En cuarto lugar, se vendió la visita en términos de puro utilitarismo y mercantilismo, como si lo importante de la llegada de Benedicto XVI no fuese traer apoyo a los católicos, sino vender llaveros o comer marisco... la reducción de la visita papal a puro materialismo –en la que ha caído parte de la derecha acomplejada– enfrió el genuino ánimo cristiano que otras veces ha acompañado las visitas papales. Lo que a España le faltan son principios y valores, no souvenirs. Y estos han quedado supeditados en esta visita.

Pero ha habido también buenas noticias. Sobre todo, la lección de valentía moral y de rigor intelectual del Papa. Los tres temas que Benedicto XVI ha puesto sobre la mesa son los tres asuntos que laten en la crisis española actual. En primer lugar, el de la progresiva descristianización de España de manos de minorías radicalmente anticristianas, profundamente hostiles a la religión de los españoles y a sus tradiciones. La segunda, la denuncia de la política de ingeniería social y control humano que subyace a las políticas abortistas, homosexualistas y eutanásicas que Benedicto XVI denunció en Barcelona, el centro del laboratorio progresista-despótico español. En tercer lugar, la referencia a la Virgen y a la unidad española, cuya maltrecha situación es cada vez más evidente desde el exterior de nuestro país.
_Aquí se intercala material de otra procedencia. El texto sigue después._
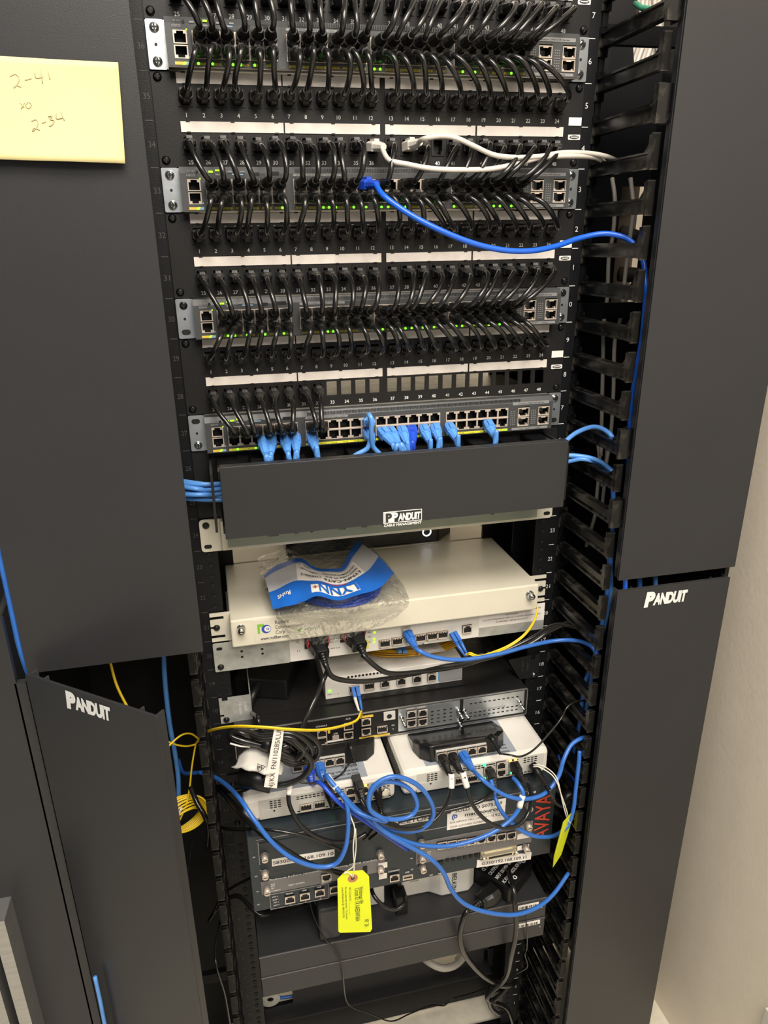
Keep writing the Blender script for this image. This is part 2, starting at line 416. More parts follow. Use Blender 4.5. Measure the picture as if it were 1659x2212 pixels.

Tras el fracaso de la visita papal a la España autonómica, política, relativista y desmoralizada, la próxima cita, la buena, aquella a la que está convocada la nación española en cuanto tal, sin provincianismos, sin interferencias políticas, por principios y valores, y en relación directa de los españoles con el Sumo Pontífice, es en agosto de 2011. Ahí debe dar el cristianismo español su verdadera imagen ante el Santo Padre, su fortaleza o debilidad social y su capacidad de movilización. Ahí se volcará y se deben volcar la Iglesia y todos aquellos que creen en la unidad de una España respetuosa con la vida, la tradición y el pasado, así como todos los que defienden su derecho y su deber de ejercer como cristianos en la vida pública. Lo bueno tras el fiasco de la visita papal es que habrá otra oportunidad. Benedicto XVI volverá.